— BEGIN Data extract —

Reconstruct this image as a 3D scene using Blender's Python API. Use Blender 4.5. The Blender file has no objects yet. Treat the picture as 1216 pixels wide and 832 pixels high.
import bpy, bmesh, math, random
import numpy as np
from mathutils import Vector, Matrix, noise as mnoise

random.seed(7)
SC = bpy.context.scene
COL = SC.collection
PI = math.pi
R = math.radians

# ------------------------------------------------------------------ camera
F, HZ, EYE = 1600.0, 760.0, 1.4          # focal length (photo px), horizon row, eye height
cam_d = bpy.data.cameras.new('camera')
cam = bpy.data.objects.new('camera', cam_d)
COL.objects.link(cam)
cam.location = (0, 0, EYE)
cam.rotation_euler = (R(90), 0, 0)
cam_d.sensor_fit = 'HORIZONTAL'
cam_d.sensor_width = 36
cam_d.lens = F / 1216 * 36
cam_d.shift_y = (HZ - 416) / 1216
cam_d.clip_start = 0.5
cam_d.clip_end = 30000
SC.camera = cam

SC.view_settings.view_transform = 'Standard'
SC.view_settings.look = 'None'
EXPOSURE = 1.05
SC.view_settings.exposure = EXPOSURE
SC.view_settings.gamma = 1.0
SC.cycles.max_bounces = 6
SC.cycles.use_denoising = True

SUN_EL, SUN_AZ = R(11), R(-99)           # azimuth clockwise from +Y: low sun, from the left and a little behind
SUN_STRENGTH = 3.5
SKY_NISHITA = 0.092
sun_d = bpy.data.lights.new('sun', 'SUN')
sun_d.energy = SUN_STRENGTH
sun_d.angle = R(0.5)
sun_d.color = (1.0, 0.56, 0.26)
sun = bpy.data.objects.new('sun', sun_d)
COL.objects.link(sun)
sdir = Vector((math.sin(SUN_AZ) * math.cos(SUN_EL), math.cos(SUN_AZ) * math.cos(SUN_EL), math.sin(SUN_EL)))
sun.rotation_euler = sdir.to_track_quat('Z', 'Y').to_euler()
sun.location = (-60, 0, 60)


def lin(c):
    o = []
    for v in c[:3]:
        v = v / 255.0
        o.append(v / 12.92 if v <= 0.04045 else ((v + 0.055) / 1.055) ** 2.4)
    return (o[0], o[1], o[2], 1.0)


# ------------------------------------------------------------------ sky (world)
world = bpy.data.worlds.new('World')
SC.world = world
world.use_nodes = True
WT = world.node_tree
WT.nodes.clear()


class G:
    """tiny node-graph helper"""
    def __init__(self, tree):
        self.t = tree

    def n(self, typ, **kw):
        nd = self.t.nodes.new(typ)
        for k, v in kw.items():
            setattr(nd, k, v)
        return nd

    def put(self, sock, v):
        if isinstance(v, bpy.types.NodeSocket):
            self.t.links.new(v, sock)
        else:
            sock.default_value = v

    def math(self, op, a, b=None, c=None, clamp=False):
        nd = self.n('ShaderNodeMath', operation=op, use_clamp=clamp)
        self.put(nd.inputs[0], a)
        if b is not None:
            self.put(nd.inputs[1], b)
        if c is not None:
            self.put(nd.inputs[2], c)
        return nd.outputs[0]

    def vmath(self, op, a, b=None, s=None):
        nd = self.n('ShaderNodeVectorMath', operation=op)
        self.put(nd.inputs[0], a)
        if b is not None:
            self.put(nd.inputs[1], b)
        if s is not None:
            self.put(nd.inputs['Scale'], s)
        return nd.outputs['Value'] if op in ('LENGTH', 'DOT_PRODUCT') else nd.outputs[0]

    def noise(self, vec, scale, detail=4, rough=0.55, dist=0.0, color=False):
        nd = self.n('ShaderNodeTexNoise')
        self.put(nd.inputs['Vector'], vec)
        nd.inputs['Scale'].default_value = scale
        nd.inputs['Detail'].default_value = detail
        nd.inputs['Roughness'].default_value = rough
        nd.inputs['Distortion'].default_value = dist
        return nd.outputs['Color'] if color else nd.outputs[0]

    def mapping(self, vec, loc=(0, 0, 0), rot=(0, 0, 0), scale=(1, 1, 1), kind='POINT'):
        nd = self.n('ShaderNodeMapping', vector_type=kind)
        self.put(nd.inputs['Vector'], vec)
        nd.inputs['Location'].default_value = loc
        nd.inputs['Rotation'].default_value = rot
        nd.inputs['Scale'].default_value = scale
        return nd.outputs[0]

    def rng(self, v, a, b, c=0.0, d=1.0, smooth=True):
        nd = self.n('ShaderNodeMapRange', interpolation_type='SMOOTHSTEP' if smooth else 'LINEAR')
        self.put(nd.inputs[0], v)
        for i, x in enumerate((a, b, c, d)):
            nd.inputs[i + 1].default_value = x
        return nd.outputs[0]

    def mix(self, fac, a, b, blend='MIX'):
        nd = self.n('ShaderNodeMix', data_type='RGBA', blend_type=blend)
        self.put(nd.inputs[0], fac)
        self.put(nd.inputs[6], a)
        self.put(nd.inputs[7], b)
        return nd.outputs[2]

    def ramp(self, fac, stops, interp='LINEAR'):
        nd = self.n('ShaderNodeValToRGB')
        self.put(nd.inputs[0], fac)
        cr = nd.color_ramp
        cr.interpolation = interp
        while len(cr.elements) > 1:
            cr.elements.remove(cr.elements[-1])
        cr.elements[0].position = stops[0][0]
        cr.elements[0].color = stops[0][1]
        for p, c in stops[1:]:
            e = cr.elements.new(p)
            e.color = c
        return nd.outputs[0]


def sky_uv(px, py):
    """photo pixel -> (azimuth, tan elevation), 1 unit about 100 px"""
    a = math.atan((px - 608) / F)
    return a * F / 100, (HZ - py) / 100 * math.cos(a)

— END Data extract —

**Aim**
All of the lines above need to be given again exactly.

**Expected answer**
Reconstruct this image as a 3D scene using Blender's Python API. Use Blender 4.5. The Blender file has no objects yet. Treat the picture as 1216 pixels wide and 832 pixels high.
import bpy, bmesh, math, random
import numpy as np
from mathutils import Vector, Matrix, noise as mnoise

random.seed(7)
SC = bpy.context.scene
COL = SC.collection
PI = math.pi
R = math.radians

# ------------------------------------------------------------------ camera
F, HZ, EYE = 1600.0, 760.0, 1.4          # focal length (photo px), horizon row, eye height
cam_d = bpy.data.cameras.new('camera')
cam = bpy.data.objects.new('camera', cam_d)
COL.objects.link(cam)
cam.location = (0, 0, EYE)
cam.rotation_euler = (R(90), 0, 0)
cam_d.sensor_fit = 'HORIZONTAL'
cam_d.sensor_width = 36
cam_d.lens = F / 1216 * 36
cam_d.shift_y = (HZ - 416) / 1216
cam_d.clip_start = 0.5
cam_d.clip_end = 30000
SC.camera = cam

SC.view_settings.view_transform = 'Standard'
SC.view_settings.look = 'None'
EXPOSURE = 1.05
SC.view_settings.exposure = EXPOSURE
SC.view_settings.gamma = 1.0
SC.cycles.max_bounces = 6
SC.cycles.use_denoising = True

SUN_EL, SUN_AZ = R(11), R(-99)           # azimuth clockwise from +Y: low sun, from the left and a little behind
SUN_STRENGTH = 3.5
SKY_NISHITA = 0.092
sun_d = bpy.data.lights.new('sun', 'SUN')
sun_d.energy = SUN_STRENGTH
sun_d.angle = R(0.5)
sun_d.color = (1.0, 0.56, 0.26)
sun = bpy.data.objects.new('sun', sun_d)
COL.objects.link(sun)
sdir = Vector((math.sin(SUN_AZ) * math.cos(SUN_EL), math.cos(SUN_AZ) * math.cos(SUN_EL), math.sin(SUN_EL)))
sun.rotation_euler = sdir.to_track_quat('Z', 'Y').to_euler()
sun.location = (-60, 0, 60)


def lin(c):
    o = []
    for v in c[:3]:
        v = v / 255.0
        o.append(v / 12.92 if v <= 0.04045 else ((v + 0.055) / 1.055) ** 2.4)
    return (o[0], o[1], o[2], 1.0)


# ------------------------------------------------------------------ sky (world)
world = bpy.data.worlds.new('World')
SC.world = world
world.use_nodes = True
WT = world.node_tree
WT.nodes.clear()


class G:
    """tiny node-graph helper"""
    def __init__(self, tree):
        self.t = tree

    def n(self, typ, **kw):
        nd = self.t.nodes.new(typ)
        for k, v in kw.items():
            setattr(nd, k, v)
        return nd

    def put(self, sock, v):
        if isinstance(v, bpy.types.NodeSocket):
            self.t.links.new(v, sock)
        else:
            sock.default_value = v

    def math(self, op, a, b=None, c=None, clamp=False):
        nd = self.n('ShaderNodeMath', operation=op, use_clamp=clamp)
        self.put(nd.inputs[0], a)
        if b is not None:
            self.put(nd.inputs[1], b)
        if c is not None:
            self.put(nd.inputs[2], c)
        return nd.outputs[0]

    def vmath(self, op, a, b=None, s=None):
        nd = self.n('ShaderNodeVectorMath', operation=op)
        self.put(nd.inputs[0], a)
        if b is not None:
            self.put(nd.inputs[1], b)
        if s is not None:
            self.put(nd.inputs['Scale'], s)
        return nd.outputs['Value'] if op in ('LENGTH', 'DOT_PRODUCT') else nd.outputs[0]

    def noise(self, vec, scale, detail=4, rough=0.55, dist=0.0, color=False):
        nd = self.n('ShaderNodeTexNoise')
        self.put(nd.inputs['Vector'], vec)
        nd.inputs['Scale'].default_value = scale
        nd.inputs['Detail'].default_value = detail
        nd.inputs['Roughness'].default_value = rough
        nd.inputs['Distortion'].default_value = dist
        return nd.outputs['Color'] if color else nd.outputs[0]

    def mapping(self, vec, loc=(0, 0, 0), rot=(0, 0, 0), scale=(1, 1, 1), kind='POINT'):
        nd = self.n('ShaderNodeMapping', vector_type=kind)
        self.put(nd.inputs['Vector'], vec)
        nd.inputs['Location'].default_value = loc
        nd.inputs['Rotation'].default_value = rot
        nd.inputs['Scale'].default_value = scale
        return nd.outputs[0]

    def rng(self, v, a, b, c=0.0, d=1.0, smooth=True):
        nd = self.n('ShaderNodeMapRange', interpolation_type='SMOOTHSTEP' if smooth else 'LINEAR')
        self.put(nd.inputs[0], v)
        for i, x in enumerate((a, b, c, d)):
            nd.inputs[i + 1].default_value = x
        return nd.outputs[0]

    def mix(self, fac, a, b, blend='MIX'):
        nd = self.n('ShaderNodeMix', data_type='RGBA', blend_type=blend)
        self.put(nd.inputs[0], fac)
        self.put(nd.inputs[6], a)
        self.put(nd.inputs[7], b)
        return nd.outputs[2]

    def ramp(self, fac, stops, interp='LINEAR'):
        nd = self.n('ShaderNodeValToRGB')
        self.put(nd.inputs[0], fac)
        cr = nd.color_ramp
        cr.interpolation = interp
        while len(cr.elements) > 1:
            cr.elements.remove(cr.elements[-1])
        cr.elements[0].position = stops[0][0]
        cr.elements[0].color = stops[0][1]
        for p, c in stops[1:]:
            e = cr.elements.new(p)
            e.color = c
        return nd.outputs[0]


def sky_uv(px, py):
    """photo pixel -> (azimuth, tan elevation), 1 unit about 100 px"""
    a = math.atan((px - 608) / F)
    return a * F / 100, (HZ - py) / 100 * math.cos(a)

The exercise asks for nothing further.